Writing an apology? Follow the KISS rule: Keep it short and sincere

Your mea culpa should not be the hypothetical, ‘If you were offended…’ Instead, own up to your miscue and express your contrition, and be quick about it.

How to write an apology

It shouldn’t be difficult to say I’m sorry.

Yet as with so many occasions for professional communicators, the temptation rises to fill the page. Thus apologies are easy to screw up.

Your objective is to show that you’re sorry for any injury you’ve caused.

Whether this restores some balance of cosmic justice is beyond this writer’s powers of observation. As a practical matter, the purpose is to begin to restore credibility, character, good will and civil comity. More immediately, it is to stanch negativity flowing the offender’s way and clear the way to get back to work.
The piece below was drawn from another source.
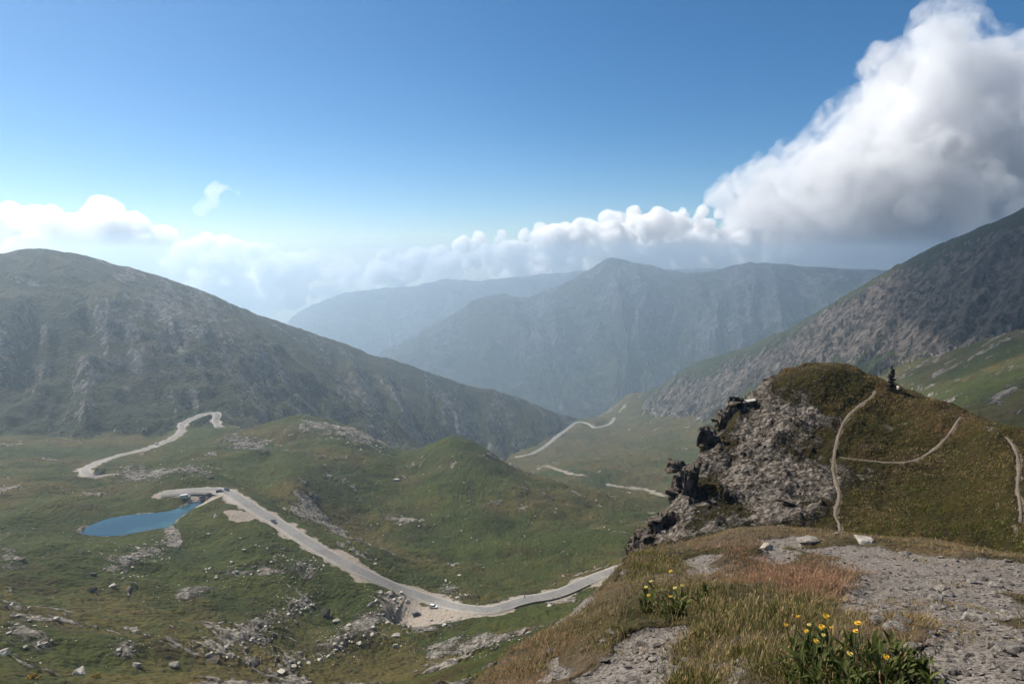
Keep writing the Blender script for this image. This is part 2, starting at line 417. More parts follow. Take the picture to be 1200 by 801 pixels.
# scree fields, each seen in the photograph
SCREE = [
 ([(325, 775), (360, 760), (395, 735), (430, 705), (445, 690), (470, 690), (480, 715), (455, 735), (425, 755), (385, 775), (345, 782)], 5),
 ([(230, 762), (262, 742), (300, 722), (330, 712), (345, 700), (370, 695), (365, 712), (335, 728), (300, 755), (255, 775), (225, 775)], 5),
 ([(345, 705), (358, 690), (372, 708), (350, 728), (340, 722)], 4),
 ([(225, 665), (300, 660), (375, 652), (388, 668), (370, 676), (300, 674), (240, 678)], 6),
 ([(130, 650), (185, 632), (205, 636), (190, 656), (140, 675), (118, 668)], 5),
 ([(200, 690), (255, 685), (250, 700), (200, 704)], 4),
 ([(0, 640), (25, 645), (30, 665), (0, 668)], 5),
 ([(10, 700), (40, 715), (65, 750), (50, 775), (20, 760), (0, 730)], 4),
 ([(130, 745), (160, 750), (168, 785), (135, 775)], 3.5),
 ([(510, 682), (530, 684), (552, 700), (540, 706), (520, 700)], 3.5),
 ([(520, 722), (548, 716), (545, 728), (520, 738), (480, 742), (470, 732)], 4),
 ([(470, 755), (540, 742), (610, 738), (640, 745), (560, 762), (500, 775)], 5),
 ([(405, 640), (440, 645), (440, 655), (408, 652)], 5),
 ([(355, 492), (400, 498), (440, 515), (455, 530), (425, 525), (380, 512), (340, 505)], 10),
 ([(258, 512), (295, 510), (325, 522), (300, 530), (265, 525)], 9),
 ([(130, 548), (180, 545), (250, 548), (255, 562), (190, 560), (135, 562)], 9),
 ([(430, 595), (500, 605), (500, 618), (440, 612)], 8),
]
scree = np.zeros(Z.shape)
for i, (p, rag) in enumerate(SCREE):
    scree = np.maximum(scree, patch(p, rag, 16, 700 + i, 90, soft=rag * 1.6, rmax=1200))
rock = np.maximum(rock, scree * (.58 + .25 * n3))
Z = Z + scree * val * fbm(X, Y, 5, 3, 650, ridged=True) * .7
rise = smooth(.25, .7, rock) * val * (RR > 90)
Z = Z + rise * np.maximum(0, fbm(X, Y, 12, 4, 651, ridged=True)) * 1.5
# bare earth round the roads, the turnout, the parking strip, the sandy hollow, the lake's delta
bare = np.maximum(bare, 1 - smooth(2.5, 9, dist_road + 7 * n3))
bare = np.maximum(bare, 1 - smooth(-2, 4, turn_d + 5 * n3))
bare = np.maximum(bare, 1 - smooth(-1, 1.5, park_d + 1.5 * n3))
SAND = patch([(264, 603), (275, 600), (290, 601), (302, 601), (296, 608), (280, 613), (266, 612)], 2.5, 8, 801, plane=LAKE_Z + 1)
bare = np.maximum(bare, SAND * .8)
rock = np.maximum(rock, .62 * (1 - smooth(.5, 3.5, np.abs(lake_d) + 2 * n3)))
delta = patch([(195, 617), (203, 615), (210, 621), (214, 630), (208, 640), (198, 641), (196, 632), (190, 622)], 1.5, 6, 802, plane=LAKE_Z)
rock = np.maximum(rock, delta * .85)
for P in stream_lines:
    m = window(P, 40)
    d, *_ = nearest(X[m], Y[m], P[:, :3])
    bare[m] = np.maximum(bare[m], (1 - smooth(2, 13, d + 11 * n3[m])) * .62)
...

The most common apology isn’t an apology at all: I regret if anyone took offense at my remarks.

Willie Sutton regretted getting caught robbing banks, but that didn’t mean he was sorry. The “I regret…” path leaves a little wiggle room for not being sorry at all, and many people see it as the wink that it is.

Instead, try this: Every apology should be unambiguous.

If you’re sorry, say it.

If you’re not sorry, don’t say it halfway. Defend yourself.

If you’re not sorry but you’ve decided to say you are anyway, at least put your heart in it.

Get the words “I am sorry” in there in some high-profile place—at the top, near the end, repeated—just be sure it’s obvious. Don’t try to improve on “I’m sorry.” Let simplicity carry the clarity. Most of the words you might add will sound like an excuse, so avoid them.

On occasion, though, a thorough apology hits all the right notes. Here’s an emphatic apology from musician Henry Rollins, who wrote some intemperate comments upon the death of Robin Williams. After only a few hours of opprobrium in social media and beyond, Rollins wrote this on the LA Weekly website:

 For the last 9+ hours, I have been answering letters from people from all over the world. The anger is off the scale and in my opinion, well placed.

The article I wrote in the LA Weekly about suicide caused a lot of hurt. This is perhaps one of the bigger understatements of all time. I read all the letters. Some of them were very long and the disappointment, resentment and ringing clarity was jarring.

That I hurt anyone by what I said, and I did hurt many, disgusts me. It was not at all my intent but it most certainly was the result.

I have had a life of depression. Some days are excruciating. Knowing what I know and having been through what I have, I should have known better but I obviously did not. I get so mad when I hear that someone has died this way. Not mad at them, mad at whatever got them there and that no one magically appeared to somehow save them.

I am not asking for a break from the caning, take me to the woodshed as much as you see fit. If what I said has caused you to be done with me, I get it.

I am deeply sorry. Down to my marrow. I can’t think that means anything to you, but I am. Completely sorry. It is not of my interest to hurt anyone but I know I did.

As Elton John sang, “Sorry seems to be the hardest word.”

Fortunately, it is also one of the shortest. Write it, mean it, and move along.

Michael Long is a speaker, writer and educator and the author of “The Molecule of More.”

COMMENT

One Response to “Writing an apology? Follow the KISS rule: Keep it short and sincere”

    Bill Spaniel says:

    In this day of Twitter, Instagram, etc., people too often dash off repugnant remarks that they later regret. Before you have any reason to say you’re sorry, the best thing to do is to think twice before hitting the Enter key. An offensive comment not sent is not one you have to say you are sorry for.